Até o momento, Lula conquistou avanços importantes em indicadores que afetam diretamente a população — e, consequentemente, sua aprovação. O desemprego atingiu o menor valor da série história no trimestre terminado em novembro, de 6,1%. A projeção do Banco Central (BC) para o crescimento do PIB em 2024 é de 3,5%, e a renda média e a massa salarial apresentam crescimento. Porém, como admitiu o próprio BC, a inflação vai estourar a meta estabelecida de 3%, com tolerância de um ponto percentual e meio para baixo ou para cima. A expectativa é de que a taxa atinja 4,9% no Índice Nacional de Preços ao Consumidor Amplo (IPCA) — o máximo permitido pela meta é 4,5%.
O governo enfrentou uma onda de pessimismo nos mercados no segundo semestre. Em parte pela vitória de Donald Trump (Republicanos) nos Estados Unidos, com promessa de adotar políticas mais protecionistas — que, por consequência, podem sair caras ao Brasil — e em parte pela demora na definição, por parte do Executivo, do pacote de corte de gastos, que levou semanas para ser apresentado. No fim, as medidas de ajuste, anunciadas em cadeia de rádio e TV pelo ministro da Fazenda, Fernando Haddad, foram vistas como fracas por parte dos analistas do mercado.
Outra questão alimentou o pessimismo e a paranoia do mercado: junto com as medidas de cortes, Haddad também anunciou a intenção do governo de cumprir a promessa de campanha de isentar de Imposto de Renda quem ganha até R$ 5 mil por mês.
Embora o ministro tenha deixado claro no anúncio que essa renúncia de arrecadação seria bancada pela taxação de quem ganha mais, diversos operadores do mercado financeiro reclamaram da falta de explicação sobre como a medida seria financiada. Isso, somado à desidratação do pacote de corte de gastos no Congresso, ajudou a elevar o valor do dólar.

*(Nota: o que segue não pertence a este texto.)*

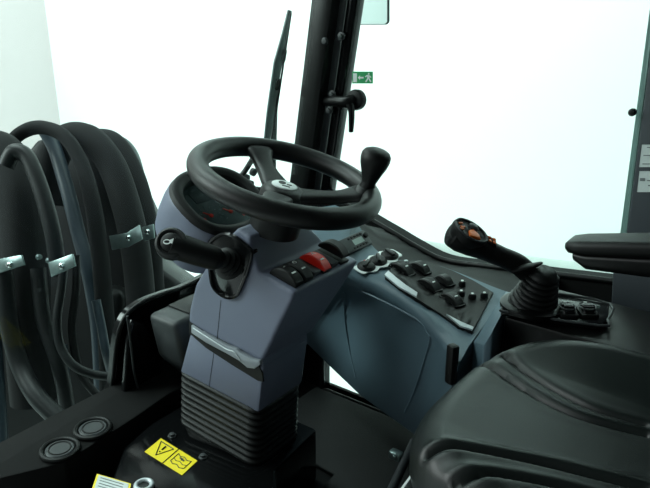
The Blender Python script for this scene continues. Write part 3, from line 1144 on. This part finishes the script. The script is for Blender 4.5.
for (x, lab) in ((567, 'black toggle switch on the plate, next to the joystick boot'), (587, 'black toggle switch on the plate, farther from the joystick boot')):
    p = onZ(x, 314, ZP)
    t = thing('toggle_switch', lab, 'switch', p, 'toggle switches beside the joystick')
    m = frame(p, CR + V((0.1, 0, 0)), z=(0, 0, 1))
    MB().box(m @ T(0, 0, 0.004), 0.036, 0.046, 0.010, 0.003).build('switch_body', M['black'], t)
    b = MB()
    rocker_shape(b, m @ Matrix.Rotation(math.pi / 2, 4, 'Z'), L=0.034, W=0.024, lift=0.008, H=0.014)
    cp = b.build('toggle_cap', M['gloss'], t, angle=30)
    MB().box(m @ T(-0.004, 0.008, 0.0225), 0.006, 0.004, 0.002).build('mark', M['white'], cp)
    b = MB()
    b.ring(m @ T(0, 0.004, 0.016), 0.016, 0.018, 0.0018, 24, 6)
    b.build('guard_ring', M['darkgrey'], t)

# ================================================================ seat
ZS = 0.455
st = thing('driver_seat', 'black vinyl driver seat cushion with pressed grooves, beside the joystick console', 'seat', V((-0.1, 1.02, FLOOR)))
cx0, cx1, cyl, cyr = -0.488, 0.20, 0.725, 1.275
def outl(a, s=1.0):
    """superellipse seat plan"""
    cx, cy = (cx0 + cx1) / 2, (cyl + cyr) / 2
    rx, ry = (cx1 - cx0) / 2, (cyr - cyl) / 2
    c, s_ = math.cos(a), math.sin(a)
    e = 2 / 3.1
    return V((cx + rx * s * math.copysign(abs(c) ** e, c), cy + ry * s * math.copysign(abs(s_) ** e, s_), 0))
groove_px = [
    [(429, 447), (445, 446), (470, 448), (510, 453), (560, 461), (650, 480)],
    [(451, 476), (470, 474), (500, 474), (560, 481), (650, 500)],
    [(482, 351), (495, 361), (520, 377), (555, 395), (590, 408), (650, 421)],
    [(505, 341), (518, 352), (540, 366), (570, 381), (600, 393), (650, 406)],
]
grooves = [smooth_path([onZ(x, y, ZS + h) for x, y in g], 8) for g, h in zip(groove_px, (0.004, 0.006, 0.014, 0.024))]
def seg_d(px, py, a, b):
    dx, dy = b.x - a.x, b.y - a.y
    l2 = dx * dx + dy * dy
    t_ = max(0.0, min(1.0, ((px - a.x) * dx + (py - a.y) * dy) / l2)) if l2 else 0
    return math.hypot(px - a.x - dx * t_, py - a.y - dy * t_)
def bolster(x, y):
    v = (y - (cyl + cyr) / 2) / ((cyr - cyl) / 2)
    z = (0.052 if v > 0 else 0.020) * max(0.0, abs(v) - 0.45) ** 1.2 / 0.55
    u = (x - cx0) / (cx1 - cx0)
    z -= 0.030 * max(0.0, u - 0.12) ** 1.0 * (1 - max(0, abs(v) - 0.5))
    return z
def seat_z(x, y):
    z = ZS + bolster(x, y)
    for gi, g in enumerate(grooves):
        dm = min(seg_d(x, y, g[i], g[i + 1]) for i in range(len(g) - 1))
        wd = 0.0058
        if dm < 0.04:
            z -= 0.013 * math.exp(-(dm / wd) ** 2)
            z += (0.004 if gi < 2 else 0.0015) * math.exp(-((dm - 0.016) / 0.009) ** 2)
    return z
b = MB()
NA, NS = 220, 72
rings = []
for i in range(NS):
    s_ = (i + 0.6) / NS
    r = []
    for k in range(NA):
        p = outl(2 * math.pi * k / NA, s_ * 0.955)
        ed = max(0.0, (s_ - 0.86) / 0.14)
        r.append(V((p.x, p.y, seat_z(p.x, p.y) - 0.022 * ed * ed)))
    rings.append(r)
def edge_ring(s, dz):
    out = []
    for k in range(NA):
        p = outl(2 * math.pi * k / NA, s)
        out.append(V((p.x, p.y, ZS + bolster(p.x, p.y) + dz)))
    return out
for s_, dz in ((0.968, -0.028), (0.98, -0.040), (0.988, -0.060), (0.986, -0.085), (0.975, -0.105), (0.90, -0.115)):
    rings.append(edge_ring(s_, dz))
b.loft(rings)
b.build('cushion', M['vinyl'], st, angle=75)
b = MB()
b.loft([edge_ring(0.93, -0.10), edge_ring(0.975, -0.108), edge_ring(0.97, -0.135), edge_ring(0.88, -0.140)])
b.build('seat_pan', M['piping'], st)
b = MB()
rings = []
for zz, x0, x1, hw_ in ((0.40, 0.12, 0.22, 0.20), (0.46, 0.11, 0.24, 0.24), (0.70, 0.15, 0.28, 0.25), (0.95, 0.20, 0.31, 0.23), (1.04, 0.23, 0.31, 0.17)):
    rings.append([V(((x0 + x1) / 2 + (x1 - x0) / 2 * math.copysign(abs(math.cos(q)) ** 0.6, math.cos(q)), 1.0 + hw_ * math.copysign(abs(math.sin(q)) ** 0.6, math.sin(q)), zz)) for q in [2 * math.pi * k / 40 for k in range(40)]])
b.loft(rings)
b.build('backrest', M['vinyl'], st, angle=70)  # out of view; added to shade the rear of the cushion
b = MB()
b.box(T(-0.10, 1.0, 0.14), 0.46, 0.40, 0.36, 0.03)
b.build('seat_suspension', M['rubber'], st)
b = MB()
b.box(T(-0.14, 1.0, -0.045), 0.62, 0.36, 0.03, 0.006)
b.build('seat_base', M['satin'], st)
b = MB()
tb = [onX(x, y, -0.455) for x, y in [(400, 489), (411, 474), (414, 492), (398, 502)]]
b.solid(tb, (0.004, 0, 0))
b.build('white_tag', M['labelwhite'], st)
b = MB()
sr0, sr1 = onZ(393, 487, 0.12), onZ(414, 442, 0.12)
b.tube([sr0 + (sr0 - sr1) * 0.6, sr1], 0.010, 12)
b.build('slide_rail', M['darkgrey'], st)
b = MB()
p = onZ(396, 455, 0.12)
b.box(T(p.x, p.y, p.z), 0.03, 0.02, 0.02, 0.004)
b.box(T(p.x + 0.004, p.y - 0.012, p.z + 0.004), 0.008, 0.008, 0.008, 0.002)
b.build('slide_catch', M['steel'], st)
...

Segundo Davi Lelis, da Valor Investimentos, o anúncio “desceu quadrado” porque o mercado entendeu que o governo estava tentando dourar a pílula dos cortes de gastos anunciando uma medida popular. Com isso, perdeu a chance de se posicionar enfaticamente a favor da responsabilidade fiscal. “Pareceu que o governo estava fazendo palanque quando deveria estar endereçando de maneira mais séria o compromisso com a responsabilidade fiscal. O mercado enxergou isso como falta de compromisso”, pontua. Lelis também diz que taxar quem ganha mais para bancar a isenção pode resultar em saída de capitais do país. Na prática, quem será mais taxado vai preferir levar seus recursos para fora do Brasil, o que pode pressionar ainda mais o dólar.
Essa medida não deverá sair do papel nos primeiros meses do ano, já que o Congresso tem outras prioridades, mas o assunto vai interferir na percepção do mercado das contas públicas, uma vez que o plano do governo é colocar a isenção em prática a partir de 2026. O plano de compensar a renúncia de arrecadação com a taxação de quem ganha mais também causa preocupação no mercado.
“Não seria tão ruim se ele conseguisse compensar essa isenção fiscal com essa taxação dos mais ricos. Mas no mundo a gente já viu o que acontece quando a gente tenta aumentar a taxação dos mais ricos, é muito difícil fazer isso sem ter uma fuga de capitais”, afirma Davi Lelis. Para o especialista, o governo deveria tentar se aproximar dos agentes do mercado financeiro e evitar reverberar o discurso de aliados que acusam os investidores de “especular em cima da população”. “Quando o governo e o mercado andam juntos, a prosperidade se torna coletiva”, afirma.